LONDON (Reuters) -European discounter Pepco Group said on Thursday the performance of its struggling Poundland business in Britain deteriorated in the Christmas quarter, with underlying revenue falling 7.3%.

The Warsaw-listed retailer, which also owns the Pepco and Dealz brands, said group like-for-like revenue fell 1.1% in the three months to Dec. 31, its fiscal first quarter, narrowing from 3.5% in the prior quarter.

Like-for-like revenue rose 1.4% at the Pepco fascia and 6.6% at Dealz.

The group said Poundland's decline was largely caused by continued weakness in the clothing and general merchandise segment, alongside previously flagged challenging market conditions.

Pepco said last month it was considering strategic options for the 825-store chain after it booked a 775 million euro impairment charge, plunging the group to an annual net loss of 662 million euros.

It said the charge reflected Poundland's weaker performance in its 2023/24 year, along with slower growth prospects, increased competition and a higher cost outlook in the UK following the new Labour government's tax raising budget in October.

"Getting Poundland back on track is a key priority – we are undertaking a comprehensive assessment of the business and taking immediate measures on improving our cash performance and strengthening the customer proposition," group CEO Stephan Borchert said.

He said Poundland would not open any net new stores during the year.

In Britain, major retailers, including Next, Tesco and Marks & Spencer, have reported decent Christmas trading but all have flagged concerns about rising costs, the strength of the economy and the consumer in 2025.
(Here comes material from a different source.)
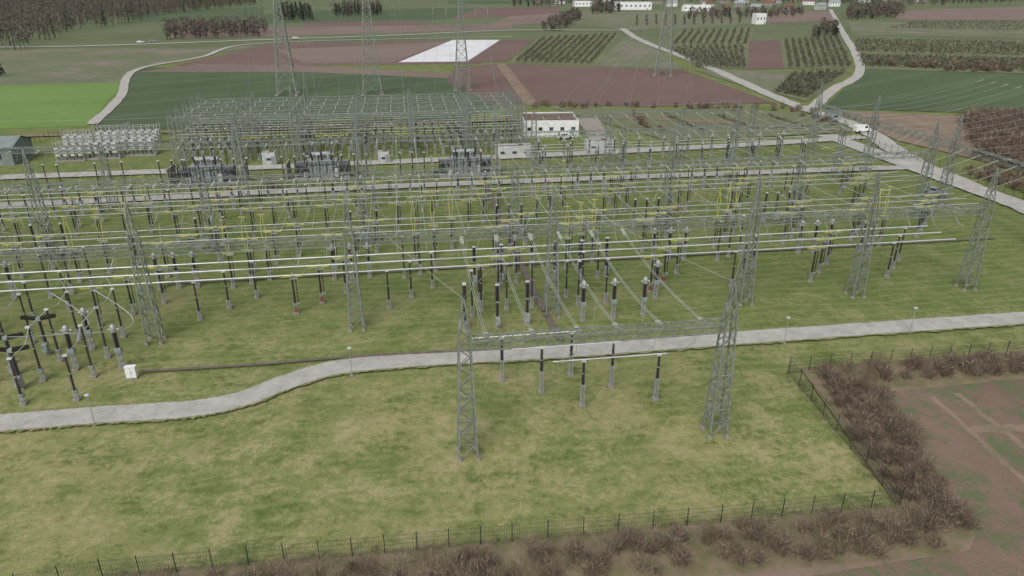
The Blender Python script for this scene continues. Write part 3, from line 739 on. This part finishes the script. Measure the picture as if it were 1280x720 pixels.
# ------------------------------------------------------------ lamps, cabinet, cars
b=MB(); b.box((0,0,.08),(.4,.4,.2),1); b.prism((0,0,0),(0,0,3.4),.045,8,0,.035)
b.lathe((0,0,3.4),(0,0,3.75),[(0,.06),(.3,.13),(.6,.14),(.62,.27),(.8,.22),(1,.05)],12,2)
LP=b.mesh('path_lamp',[M_lsteel,M_conc,M_pale])
for p in ((440,470),(119,532),(980,430),(1137,417)): place('path_lamp',LP,*G(*p))
b=MB(); b.box((0,0,.1),(1.2,.65,.24),1); b.box((0,0,.85),(1.1,.55,1.3),0); b.box((0,0,1.55),(1.2,.65,.1),0)
b.bar((0,-.285,.3),(0,-.285,1.45),.02,2); b.box((.12,-.3,.9),(.04,.05,.18),2)
CABM=b.mesh('control_cabinet',[M_white,M_conc,M_black]); place('control_cabinet',CABM,*G(166,473))
def mk_car(col,van=False):
    b=MB(); Lh=2.25
    side=[(-Lh,.35),(-Lh,.85),(-1.9,1.0),(-1.55,1.5),(.4,1.5),(1.05,1.02),(2.05,.88),(Lh,.6),(Lh,.35)] if not van else [(-2.5,.35),(-2.5,1.9),(-2.3,2.05),(1.2,2.05),(1.8,1.2),(2.5,1.05),(2.55,.35)]
    n=len(side)
    o=len(b.V)
    for y in (-.85,.85):
        for x,z in side: b.V.append(Vector((x,y*(1 if z<1.1 else .86),z)))
    b.F.append(tuple(range(o,o+n))); b.M.append(0); b.F.append(tuple(range(o+2*n-1,o+n-1,-1))); b.M.append(0)
    for i in range(n):
        j=(i+1)%n; b.F.append((o+i,o+n+i,o+n+j,o+j)); b.M.append(1 if (not van and i in (2,4)) or (van and i==3) else 0)
    for s in (-1,1):
        z0,z1=(1.04,1.42) if not van else (1.25,1.85)
        for xa,xb in ((-1.45,-.55),(-.48,.5)) if not van else ((.3,1.15),):
            b.box(((xa+xb)/2,s*.79,(z0+z1)/2),(xb-xa,.12,z1-z0),1)
        for x in (-1.4,1.4): b.prism((x,s*.68,.33),(x,s*.9,.33),.33,12,2,caps=True)
    return b.mesh('parked_car',[col,M_glass,M_black])
C1=mk_car(M_white,True); C2=mk_car(M_tgrey); C3=mk_car(M_white)
for me,nm,p,a in ((C1,'parked_van',(1077,166),.2),(C2,'parked_car',(1168,245),-1.),(C3,'parked_car',(176,54),.1),(C2,'parked_car',(192,53),.1),(C3,'parked_car',(370,49),.1),(C3,'parked_car',(706,174),.2)):
    place(nm,me,*G(*p),a,z=.25)
# ------------------------------------------------------------ light, camera
w=bpy.data.worlds.new('World'); sc.world=w; w.use_nodes=True; nt=w.node_tree; bg=nt.nodes['Background']
sky=nt.nodes.new('ShaderNodeTexSky'); sky.sky_type='NISHITA'; sky.sun_disc=False; sky.sun_elevation=math.radians(48); sky.sun_rotation=math.radians(200); sky.dust_density=4
hs=nt.nodes.new('ShaderNodeHueSaturation'); hs.inputs['Saturation'].default_value=.30
nt.links.new(sky.outputs[0],hs.inputs['Color']); nt.links.new(hs.outputs[0],bg.inputs[0]); bg.inputs[1].default_value=.15
ld=bpy.data.lights.new('sun','SUN'); ld.energy=1.4; ld.angle=math.radians(40); ld.color=(1,.97,.94)
lo=bpy.data.objects.new('sun',ld); sc.collection.objects.link(lo)
az=math.radians(200); el=math.radians(48)
sd=Vector((math.sin(az)*math.cos(el),math.cos(az)*math.cos(el),math.sin(el)))
lo.rotation_euler=sd.to_track_quat('Z','Y').to_euler()
cd=bpy.data.cameras.new('camera'); cd.sensor_width=36; cd.lens=FPX/1280*36; cd.clip_end=20000; cd.clip_start=.5
co=bpy.data.objects.new('camera',cd); co.location=(0,0,H); co.rotation_euler=(math.pi/2-PITCH,0,0); sc.collection.objects.link(co); sc.camera=co
sc.view_settings.view_transform='Standard'; sc.view_settings.look='None'; sc.view_settings.exposure=0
Borchert said he was pleased with the momentum of the Pepco and Dealz businesses.

The group, whose shares have fallen 30% over the last year, said total revenue in the quarter was 1.93 billion euros, a rise of 3.1% on a constant currency basis that reflected the opening of 63 net new stores, taking the total to 5,011. Group gross margin improved over 140 basis points.

Borchert plans to say more on strategy at a Capital Markets Day on March 6.